Though infrastructure projects are expected to lag somewhat given their complexities around planning and procurement, this expanded flexibility has not yet translated into a shift in strategic commitment priorities for large cities and counties. While infrastructure has remained a top-three priority for both cities and counties since the SLFRF program began, the total share of commitments to these projects remains virtually unchanged. Additionally, large cities and counties are spending their infrastructure commitments at a slower rate than any other major investment category; of the $5.9 billion in SLFRF dollars appropriated toward infrastructure investments to date, less than $1.5 billion (25%) has been spent (Figure 3).

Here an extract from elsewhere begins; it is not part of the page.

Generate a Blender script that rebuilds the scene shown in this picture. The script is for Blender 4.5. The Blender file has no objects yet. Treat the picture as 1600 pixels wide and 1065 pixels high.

Table 1: Large local governments have been slow to spend their infrastructure commitments

While it remains to be seen whether this change in guidelines will significantly impact the amount of SLFRF dollars committed to infrastructure by the end of 2024, there is bipartisan agreement that action is needed to assist local governments in navigating these new guidelines. In a June letter, seven senators urged Treasury Secretary Janet Yellen and Office of Management and Budget Director Shalanda Young to prioritize the release of a new Interim Final Rule to break the “holding pattern” that SLFRF recipients have been in since the guidelines were updated. The senators wrote that the lack of clarity has created “uncertainty and challenges in accessing and utilizing the SLFRF effectively”.

While little has changed in city and county investment behavior since the end of last year, decisions about the deployment of SLFRF dollars are far from over. As cities and counties continue to navigate the program and decide how to utilize the last fifth of their allocations, future reporting data will reveal how additional guidance from Treasury—and the continued deployment of funding under the Infrastructure Investment and Jobs Act and Inflation Reduction Act—influence local decisionmaking moving forward.